The firm, based in Stockholm, could start raising money as early as the end of the year, said the people, who declined to be named because the decision hasn’t been formally made. The fund would be about the same size as the firm’s last one.

EQT, which closed its current fund, EQT V, in December 2006, would join London-based buyout firm BC Partners Ltd. in Europe in coming back to investors for a new pool as deal making is reviving after the financial crisis nearly halted it for two years. Unlike other firms, EQT has continued to spend investors’ cash during the recession, signing 11 deals since Lehman Brothers Holdings Inc. collapsed in September 2008.
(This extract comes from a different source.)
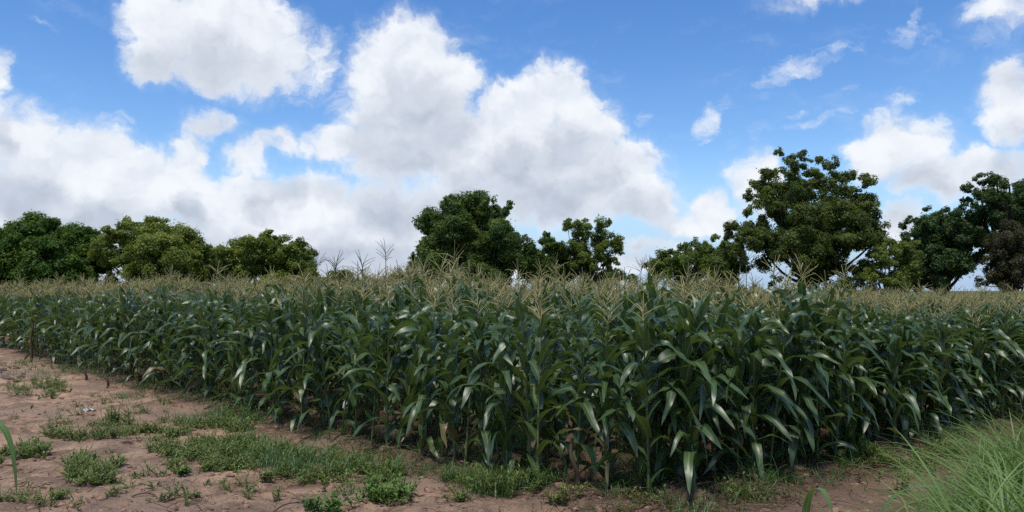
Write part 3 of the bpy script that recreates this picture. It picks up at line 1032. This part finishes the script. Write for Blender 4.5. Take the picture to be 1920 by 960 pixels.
# the rest of the field, past the three hundred nearest
frng = np.random.default_rng(9)
far_var = []
for k in range(16):
    P = corn(frng, 1.55, False, k % 8 < 7, 0, 11, frng.uniform(.30, .46), frng.uniform(.25, .75))
    for part, mi in (('stalk', 1), ('foliage', 0), ('tassel', 2)):
        if part in P:
            P[part]['M'][:] = mi
    far_var.append(join([P[p_] for p_ in ('stalk', 'foliage', 'tassel') if p_ in P]))
fp = np.stack([pts[far_i, 0], pts[far_i, 1], Z[far_i] - .02], 1)
fg = scatter(far_var, fp, RNG.uniform(0, 6.28, len(fp)), H[far_i] / 1.55, RNG.normal(0, .035, (len(fp), 2)), RNG.random(len(fp)))
o = build('corn_field', fg, [MAT['corn_leaf'], MAT['stalk'], MAT['tassel']])
tag(o, 'mass of tasselled corn filling the field behind its near edge', 'corn', kind='stuff')

# ------------------------------------------------------------------ weeds, grass and litter
def sprig(rng, h, n, ll, lw_, mat=0, spread=1.0):
    """a small weed: branching stems with little oval leaves"""
    out = []
    for b in range(int(rng.integers(3, 6))):
        ph, op = rng.uniform(0, 6.28), rng.uniform(.2, 1.15) * spread
        hh = h * rng.uniform(.6, 1.1)
        q = np.linspace(0, 1, 4)
        d = np.stack([np.sin(op) * q * math.cos(ph), np.sin(op) * q * math.sin(ph), q * math.cos(op * .8)], 1) * hh
        out.append(tube(d, .0022, 3, .4, mat))
        for k in range(n):
            s = rng.uniform(.2, 1.0)
            p = d[-1] * s
            out.append(leaf(p, rng.uniform(0, 6.28), ll * rng.uniform(.6, 1.2), lw_ * rng.uniform(.7, 1.2), rng.uniform(.5, 1.2), rng.uniform(1.2, 1.9), nseg=2, across=(-1, 1), wave=0, fold=0, tint=rng.uniform(.1, .95), mat=mat))
    return join(out)


def tuft(rng, n, L, W, mat=0, spread=.05, th=(.05, .6), droop=(.6, 2.2), nseg=6, across=(-1, 0, 1)):
    return join([leaf((rng.normal(0, spread), rng.normal(0, spread), 0), rng.uniform(0, 6.28), L * rng.uniform(.5, 1.15), W * rng.uniform(.7, 1.2), rng.uniform(*th), rng.uniform(*droop), rng.normal(0, .3), rng.normal(0, .4), nseg, across, wave=0, fold=.3, tint=rng.uniform(.05, .95), mat=mat) for _ in range(n)])


wr = np.random.default_rng(31)
weed_var = [sprig(wr, wr.uniform(.06, .16), 14, .026, .013, spread=1.25) for _ in range(10)] + [sprig(wr, wr.uniform(.10, .2), 10, .045, .008) for _ in range(3)]
grass_var = [tuft(wr, 12, .20, .007, th=(.1, .9), droop=(.8, 2.0), nseg=4, across=(-1, 1)) for _ in range(8)]


def patch_points(patches):
    P = []
    for (x, y, rx, ry, n) in patches:
        for _ in range(int(n * 1.9)):
            a, r = wr.uniform(0, 6.28), math.sqrt(wr.random()) * (1 + wr.normal(0, .22))
            g = ground_at(x + math.cos(a) * r * rx, min(y + math.sin(a) * r * ry, 990))
            if fbm(g[0] * 4, g[1] * 4, 2, 8) > .27 + .2 * r:
                P.append(g)
    return np.array(P)


weed_patches = [(430, 880, 260, 30, 90), (150, 780, 160, 40, 60), (620, 905, 160, 14, 60), (250, 930, 260, 26, 50), (80, 728, 75, 20, 170), (40, 686, 70, 8, 70), (120, 690, 50, 8, 40), (110, 735, 40, 14, 60), (240, 812, 140, 20, 260), (160, 820, 70, 14, 100), (330, 808, 100, 16, 160), (440, 795, 60, 22, 160),
                (370, 845, 100, 26, 320), (470, 850, 90, 42, 360), (430, 860, 130, 26, 260), (550, 860, 70, 30, 140), (195, 890, 72, 26, 210), (150, 875, 40, 14, 70), (62, 842, 34, 22, 110), (10, 862, 24, 12, 34),
                (640, 870, 60, 14, 60), (720, 888, 110, 12, 130), (860, 895, 90, 12, 90), (60, 938, 60, 10, 14), (300, 880, 160, 60, 40), (230, 760, 160, 40, 30), (700, 930, 90, 20, 30), (830, 935, 60, 14, 30),
                (1340, 905, 90, 14, 20), (1700, 890, 60, 26, 40), (1630, 870, 60, 12, 40), (1780, 840, 60, 30, 70), (1560, 850, 40, 12, 30), (1240, 940, 200, 16, 16), (300, 770, 80, 14, 26)]
wp = patch_points(weed_patches)
weeds = scatter(weed_var, wp, wr.uniform(0, 6.28, len(wp)), wr.uniform(.3, 1.35, len(wp)), None, wr.random(len(wp)))
o = build('ground_weeds', weeds, MAT['weed'], smooth=False)
tag(o, 'low creeping weeds growing in patches on the bare soil', 'weeds', kind='stuff')

grass_patches = [(490, 860, 60, 40, 130), (560, 870, 80, 26, 110), (700, 885, 140, 14, 130), (870, 895, 110, 14, 110), (935, 920, 55, 20, 70), (1020, 905, 70, 16, 60), (1200, 905, 120, 14, 50), (1440, 900, 90, 14, 40),
                 (1600, 850, 70, 14, 60), (1750, 810, 80, 18, 60), (380, 790, 110, 16, 60), (250, 750, 90, 12, 30), (120, 700, 120, 10, 50), (1180, 925, 120, 10, 20), (470, 800, 60, 14, 40)]
gp = patch_points(grass_patches)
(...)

Johan Hahnel, a spokesman for EQT Partners, declined to comment today.

The Swedish firm in December agreed to buy 82 percent of German academic publisher Springer Science+Business Media GmbH. In November, EQT completed the acquisition of Polish lancet maker HTL-Strefa SA after buying two cable operators in Bulgaria, Cabletel and Eurocom, for 120 million euros in October.

Buyout funds seeking more than $1 billion now spend an average of 19 months courting investors, according to London- based research firm Preqin Ltd. Last year it took 16 months, compared with eight months in 2007 and five months in 2004 as investors are curbing new pledges, Preqin said.”